Listelerde umduğunu bulamayanlar artık "kronik" hale gelen alışkanlıkları ile başta sosyal medya olmak üzere, kulislerde, kuytu köşelerde "İYİLERİ Sandığa Gömün" oyununun peşine düşerek ayaklarına kurşun sıkmışlardır. Sonuçta 43 milletvekilinin 37'sinin ülkücü kökenli olduğunu inkar edemezler. 2 bin 800'den fazla müracaatın sadece 600'ünün listeye alınacağını elbette biliyorlardı. Partinin kuruluşu esnasında 90 kurucu hesaplanırken bunun 200'e çıkarılışında bile lokal krizler çıkmıştır. Zaman çok kısa idi. Keşke 3 bin kişilik kurucular kurulu olsaydı. Buna rağmen ilk 3 bine giremeyenler de tepki gösterebilirdi. Siyasi partiler yasası bir çok şeyi sınırlandırıyor. Partilerin GİK ya da MYK üye sayıları da sınırlı. 80 kişilik listeye giremeyen "bensiz parti yönetilemez" havasında.
***
Evet "istifa" gerekçeleri haklı olduğunda "erdemli"dir. Ancak gerek kurucular kurulunda gerekse diğer görevlerinden istifa edenlerin önemli bölümünün haksız olduğu kanaatimi ifade etmeliyim. Hele bazıları "haklı iken haksız konumuna düşmüştür." İYİ Parti'de hiçbir görevimin olmadığı gibi resmi üyesi de olmadım. Sadece gönül bağım var ve temennilerimi, yapıcı eleştirilerimi sürdürmeye devam edeceğim.

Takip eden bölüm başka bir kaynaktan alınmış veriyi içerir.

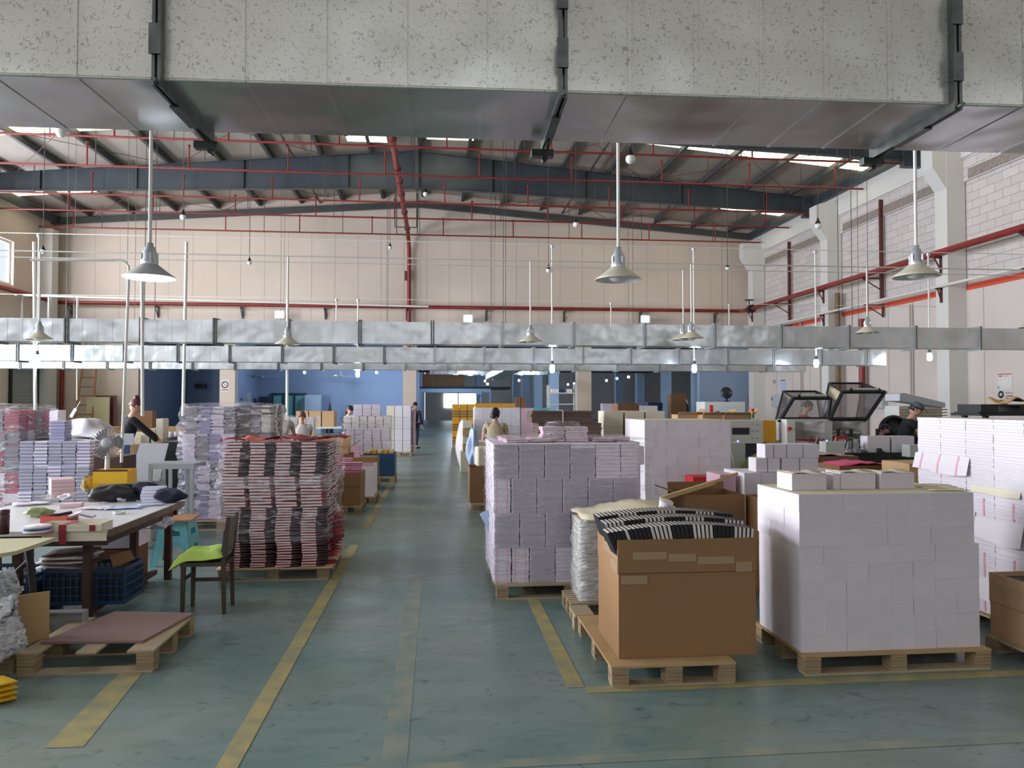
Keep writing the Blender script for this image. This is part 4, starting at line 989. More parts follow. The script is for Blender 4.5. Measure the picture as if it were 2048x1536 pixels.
# --- film wrapped lilac stack behind it, and the pink grey one at the frame edge
def tower(lab, x0, x1, y0, y1, z0, z1, h, w, mats, jj=.012, seed=1, tiers=4):
    random.seed(seed); b = MB(); k = 0; z = z0; n = int((z1-z0)/h)
    for k in range(n):
        tt = int(k*tiers/n); x = x0+(tt % 2)*.03; i = 0
        while x < x1-.05:
            q = random.choice((0, 0, 0, 1)) if tt % 2 else random.choice((0, 1, 2))
            q = (i+tt) % len(mats) if random.random() < .85 else q % len(mats)
            b.box(x+jit(jj), min(x+w-.006, x1)+jit(jj), y0+jit(jj), y0+.2, z+.0006, z+h-.0022, q); x += w; i += 1
        y = y0+.21
        while y < y1-.05:
            q = (int(y*7)+tt) % len(mats)
            b.box(x0+jit(jj), x0+.2, y, min(y+w-.01, y1), z, z+h-.002, q); b.box(x1-.2, x1+jit(jj), y, min(y+w-.01, y1), z, z+h-.002, q); y += w
        if k == n-1: b.box(x0+.2, x1-.2, y0+.2, y1, z-.03, z+h, 0)
        z += h
    return b.build('notebooks', mats, label=lab, cat='notebooks', kind='stuff')
pallet('pallet under the tall film wrapped lilac stack on the window side', -3.36, -2.2, 10.1, 11.2)
tower('lilac and grey notebooks too many to count inside the white filmed stack', -3.3, -2.64, 10.2, 11.1, .13, 1.6, .021, .165, [M_wg, M_wl, M_lilac], seed=3)
tower('brownish grey notebooks in the lower half of the white filmed stack, aisle end', -2.62, -2.2, 10.25, 11.1, .13, 1.62, .024, .14, [M_sheet, M_wg, M_pages], seed=4)
film('stretch_wrap', 'hazy stretch film with long creases around the tall lilac stack', -3.34, -2.18, 10.18, 11.15, .14, 1.64, M_film_dense, off=.02, amp=.022, res=.07, cone=.12)
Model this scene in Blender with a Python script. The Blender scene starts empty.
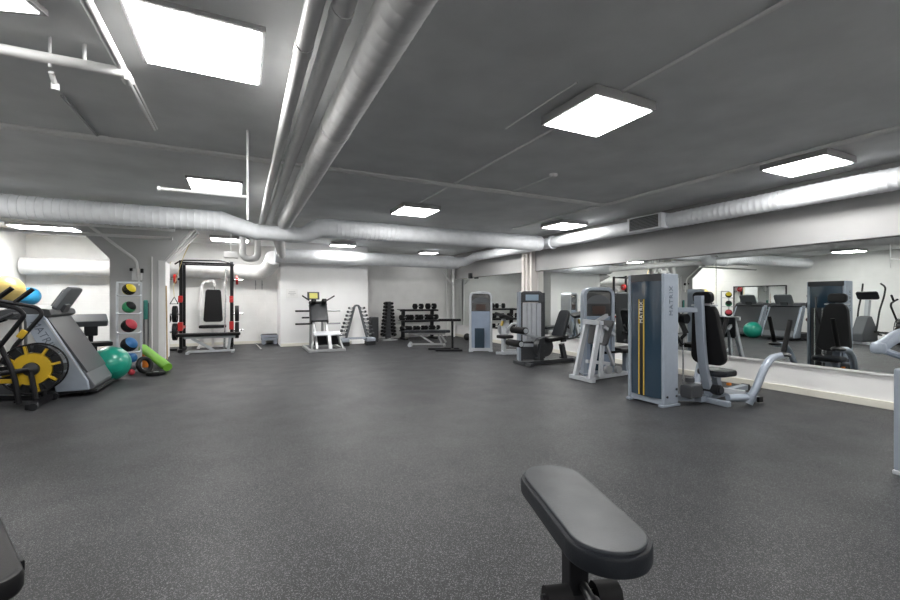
import bpy, bmesh, math, random
from mathutils import Vector, Matrix, Euler
random.seed(7)
C = bpy.context.scene.collection
PI = math.pi
V = Vector

# ------------------------------------------------------------------ materials
def mat(name, col, rough=0.5, metal=0.0, spec=0.5, var=0.0, scale=20.0, bump=0.0, bscale=120.0, coat=0.0, trans=0.0):
    m = bpy.data.materials.new(name); m.use_nodes = True
    nt = m.node_tree; b = nt.nodes['Principled BSDF']
    b.inputs['Base Color'].default_value = (*col, 1)
    b.inputs['Roughness'].default_value = rough
    b.inputs['Metallic'].default_value = metal
    b.inputs['Specular IOR Level'].default_value = spec
    if coat: b.inputs['Coat Weight'].default_value = coat
    tc = nt.nodes.new('ShaderNodeTexCoord')
    if var:
        n = nt.nodes.new('ShaderNodeTexNoise'); n.inputs['Scale'].default_value = scale; n.inputs['Detail'].default_value = 4
        r = nt.nodes.new('ShaderNodeValToRGB')
        r.color_ramp.elements[0].position = 0.3; r.color_ramp.elements[1].position = 0.7
        r.color_ramp.elements[0].color = (*[max(0, c * (1 - var)) for c in col], 1)
        r.color_ramp.elements[1].color = (*[min(1, c * (1 + var)) for c in col], 1)
        nt.links.new(tc.outputs['Object'], n.inputs['Vector']); nt.links.new(n.outputs['Fac'], r.inputs['Fac'])
        nt.links.new(r.outputs['Color'], b.inputs['Base Color'])
    if bump:
        n2 = nt.nodes.new('ShaderNodeTexNoise'); n2.inputs['Scale'].default_value = bscale; n2.inputs['Detail'].default_value = 3
        bp = nt.nodes.new('ShaderNodeBump'); bp.inputs['Strength'].default_value = bump; bp.inputs['Distance'].default_value = 0.01
        nt.links.new(tc.outputs['Object'], n2.inputs['Vector']); nt.links.new(n2.outputs['Fac'], bp.inputs['Height'])
        nt.links.new(bp.outputs['Normal'], b.inputs['Normal'])
    return m

def emit(name, col, s):
    m = bpy.data.materials.new(name); m.use_nodes = True
    nt = m.node_tree; b = nt.nodes['Principled BSDF']
    b.inputs['Base Color'].default_value = (.9, .9, .9, 1)
    b.inputs['Emission Color'].default_value = (*col, 1); b.inputs['Emission Strength'].default_value = s
    return m

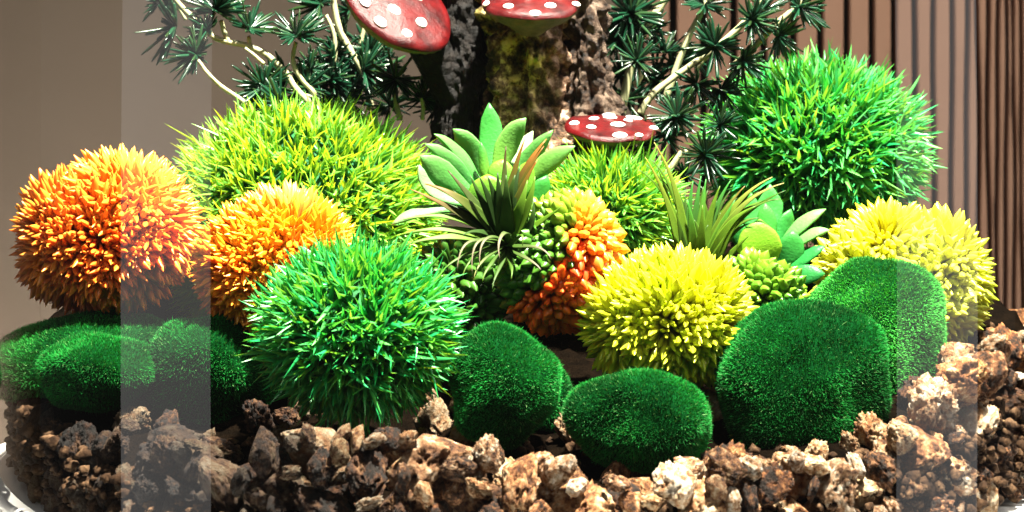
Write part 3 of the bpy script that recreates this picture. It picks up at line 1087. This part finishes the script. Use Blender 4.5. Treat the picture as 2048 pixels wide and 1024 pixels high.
rosette('rosette_succulent', 'green rosette succulent with rounded spoon leaves beside the rightmost yellow flowers', 'succulent', (1535, 540), -0.03, [
    ((1535, 520), (1540, 450), (1540, 368), 56, 0.0, 0.012, 0.012, DEEP, (0.05, 0.30, 0.05), FC, 0.2, 0.75),
    ((1525, 525), (1505, 460), (1502, 385), 44, 0.0, 0.010, 0.012, DEEP, MID, FC, 0.2, 0.7),
    ((1540, 525), (1535, 460), (1530, 405), 42, 0.0, 0.002, 0.004, MID, (0.04, 0.26, 0.03), FC, 0.1, 0.65),
    ((1550, 520), (1565, 460), (1582, 418), 40, 0.0, 0.006, 0.006, DEEP, MID, FR, 0.1, 0.65),
    ((1550, 520), (1585, 450), (1652, 418), 34, 0.0, 0.0, 0.0, MID, (0.16, 0.40, 0.10), FU, 0.2, 0.6),
    ((1555, 530), (1600, 465), (1660, 460), 34, 0.0, -0.002, -0.006, MID, (0.16, 0.40, 0.10), FU, 0.2, 0.6),
    ((1550, 535), (1585, 520), (1585, 460), 60, -0.002, -0.006, -0.004, DEEP, MID, FC, 0.12, 0.62),
    ((1545, 560), (1600, 520), (1650, 492), 36, -0.002, -0.006, -0.008, DEEP, (0.02, 0.22, 0.04), FU, 0.15, 0.6),
    ((1550, 565), (1600, 545), (1650, 548), 42, -0.004, -0.010, -0.012, DEEP, (0.02, 0.20, 0.04), FC, 0.12, 0.6),
    ((1515, 530), (1480, 480), (1462, 430), 40, -0.002, 0.0, 0.002, DEEP, MID, FL, 0.15, 0.6),
    ((1525, 560), (1515, 510), (1520, 438), 92, -0.012, -0.020, -0.016, (0.30, 0.46, 0.02), (0.10, 0.34, 0.02), FC, 0.15, 0.58),
], W(1535, 600, -0.025))


# ------------------------------------------------------------------ air plants
def air_plant(name, label, base, y, leaves, foot):
    root = empty(name, foot)
    tag(root, label, 'air plant', 'spiky air plants')
    b = W(*base, y)
    V, F = tube([foot, (np.array(foot) + b) / 2, b], [0.003, 0.0035, 0.004])
    ob('stem', recenter(mesh_np('stem', V, F, np.repeat(np.array([[0.07, 0.12, 0.02]]), len(V), 0), [M['stem']]), foot), root)
    for lf in leaves:
        pts, w, dys, cb, ct = lf
        P = [W(*p, y + dy) for p, dy in zip(pts, dys)]
        hw = S(w, y) * 0.66
        prof = [(0, hw * 0.9), (0.3, hw), (0.62, hw * 0.55), (0.88, hw * 0.20), (1, hw * 0.06)]
        me = leaf_mesh('leaf', P, prof, 0.0006, 0.45, (0, -0.75, 0.65), cb, ct, M['air'], rings=16, seg=8, cpow=3.0)
        ob('leaf', recenter(me, foot), root)


OL, OD, BR, RB_, YG, PKW = (0.030, 0.072, 0.008), (0.016, 0.042, 0.007), (0.18, 0.050, 0.005), (0.045, 0.015, 0.005), (0.075, 0.16, 0.010), (0.30, 0.22, 0.17)
b0 = (1012, 490)
AP = []
for tip, ctl, w, dy, c in [
    ((895, 340), (955, 410), 20, (0, -.004, 0), RB_), ((850, 368), (930, 385), 22, (0, -.012, -.008), BR), ((820, 378), (920, 420), 18, (0, -.010, -.012), (0.22, 0.09, 0.02)),
    ((1012, 292), (1005, 380), 18, (0, .004, .008), RB_), ((1050, 278), (1010, 380), 20, (0, 0, .004), BR), ((1093, 278), (1020, 360), 22, (0, -.004, .002), (0.30, 0.09, 0.008)),
    ((1088, 292), (1030, 370), 18, (0, -.006, -.002), BR), ((1076, 318), (1025, 400), 18, (0, -.008, -.004), BR), ((958, 352), (985, 410), 20, (0, -.01, -.01), OD),
    ((975, 352), (1000, 420), 24, (0, -.012, -.012), OD), ((1030, 350), (1010, 420), 26, (0, -.012, -.010), OL), ((1055, 360), (1040, 430), 24, (0, -.014, -.008), YG),
    ((1070, 352), (1060, 430), 22, (0, -.010, -.006), YG), ((1066, 400), (1075, 470), 20, (0, -.012, -.008), OL), ((1125, 412), (1075, 450), 16, (0, -.010, -.014), YG),
    ((800, 470), (900, 440), 16, (0, -.012, -.014), YG), ((798, 495), (900, 455), 16, (0, -.014, -.018), YG), ((806, 440), (920, 410), 16, (0, -.010, -.014), YG),
    ((870, 400), (950, 430), 22, (0, -.008, -.006), OD), ((905, 380), (960, 430), 22, (0, -.008, -.006), OD), ((925, 470), (960, 450), 14, (0, -.012, -.02), OL),
    ((940, 350), (975, 430), 22, (0, -.01, -.008), OL), ((995, 345), (1000, 430), 26, (0, -.014, -.012), OD), ((1012, 350), (1014, 430), 26, (0, -.014, -.012), OL),
    ((1040, 330), (1020, 410), 22, (0, -.008, -.002), OD)]:
    AP.append(([b0, ctl, tip], w, dy, OL if c in (BR, RB_) else YG if c == YG else OD, c))
for tip, c1, c2, w, c in [
    ((914, 545), (960, 480), (918, 460), 8, PKW), ((945, 555), (985, 480), (935, 450), 8, PKW), ((960, 535), (1000, 470), (952, 455), 8, PKW),
    ((925, 555), (970, 490), (930, 520), 8, YG), ((948, 558), (990, 500), (950, 525), 8, (0.2, 0.2, 0.06)), ((882, 548), (960, 500), (905, 510), 9, YG),
    ((965, 565), (1000, 520), (968, 530), 10, YG), ((985, 580), (1010, 530), (985, 550), 8, OL), ((1000, 520), (1030, 450), (985, 460), 10, PKW),
    ((1045, 492), (1025, 500), (1050, 440), 12, YG), ((1102, 518), (1040, 500), (1085, 480), 9, PKW), ((1082, 540), (1030, 510), (1070, 520), 9, PKW),
    ((1022, 560), (1020, 530), (1028, 530), 9, YG)]:
    AP.append(([b0, c1, c2, tip], w, (-.004, -.016, -.026, -.028), OL, c))
air_plant('air_plant', 'dark olive air plant with brown tipped and curled leaves before the pale rosette', b0, -0.085, AP, W(1012, 545, -0.075))
b1 = (1395, 560)
AP = []
for base, ctl, tip, w, dy, cb, ct in [
    ((1368, 540), (1345, 400), (1290, 314), 13, (0, 0, -.004), YG, (0.25, 0.22, 0.030)), ((1372, 540), (1372, 390), (1308, 284), 14, (0, 0, 0), YG, (0.23, 0.20, 0.030)),
    ((1380, 545), (1372, 440), (1386, 362), 18, (0, .002, .004), OL, MID), ((1388, 545), (1385, 440), (1402, 352), 18, (0, .002, .004), OL, MID), ((1395, 545), (1400, 440), (1412, 358), 18, (0, 0, .002), YG, MID),
    ((1400, 548), (1412, 440), (1440, 372), 18, (0, 0, 0), YG, YG), ((1405, 550), (1425, 440), (1490, 372), 16, (0, 0, -.004), YG, (0.18, 0.13, 0.030)), ((1408, 550), (1445, 400), (1545, 354), 15, (0, -.004, -.008), YG, (0.33, 0.30, 0.072)),
    ((1412, 552), (1450, 400), (1568, 366), 14, (0, -.006, -.012), YG, (0.36, 0.28, 0.096)), ((1415, 552), (1440, 440), (1512, 412), 18, (0, -.006, -.01), YG, YG), ((1410, 552), (1430, 470), (1470, 400), 20, (0, -.004, -.004), YG, MID),
    ((1420, 555), (1440, 490), (1485, 430), 18, (0, -.006, -.008), YG, YG), ((1385, 548), (1390, 470), (1375, 400), 20, (0, -.006, -.006), YG, MID), ((1395, 550), (1405, 480), (1405, 410), 20, (0, -.006, -.006), YG, YG),
    ((1378, 545), (1362, 470), (1352, 420), 14, (0, -.002, -.004), OL, YG), ((1425, 555), (1465, 500), (1500, 470), 14, (0, -.006, -.012), YG, YG), ((1402, 548), (1420, 420), (1462, 360), 15, (0, .002, .004), OL, MID)]:
    AP.append(([base, ctl, tip], w, dy, cb, ct))
    for _ in range(2):
        j1, j2 = rng.normal(0, 13, 2), rng.normal(0, 17, 2)
        AP.append(([(base[0] + j1[0] * 0.4, base[1]), (ctl[0] + j1[0], ctl[1] + j1[1]), (tip[0] + j2[0] - 6, tip[1] + abs(j2[1]) + 14)], w * 0.9, tuple(q + 0.004 for q in dy), cb, OL))
air_plant('air_plant', 'light green grassy air plant with long arching leaves left of the spoon leaved rosette', b1, -0.04, AP, W(1395, 600, -0.03))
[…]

Son sözüm kötü alışkanlıklarını sürdürenlere... İftira, karalama, geçmişi karıştırıp arşiv çıkarma, belden aşağı dedikodu hastalığının muzdaripleri bu partinin pırıl pırıl gençlerini hedef almaya çalışıyor. Türkiye'nin zeka seviyesinin çok üzerindeki Bahadırhan Dinçarslan'ı infaz etmeye kalkıştılar. Bahadırhan'ın bazı fikirlerine katılmayabilirsiniz, o da birilerini sevmediğini ifade edebilir. Fakat bilgi birikimi ve feraseti ile İYİ Parti'ye lazım olan gencin siyasi istikbali de açıktı. Sosyal medyada hedef gösterilip istifaya zorlanması berbat bir taktiktir. İYİ Parti yönetimi bu ve benzeri krizlerde iyi sınav veremiyor. Her şeyi Sayın Akşener'den bekliyor. Bayram sonunda Bahadırhan'ın istifasının kabul edilmediğini duymak umuduyla iyi bayramlar.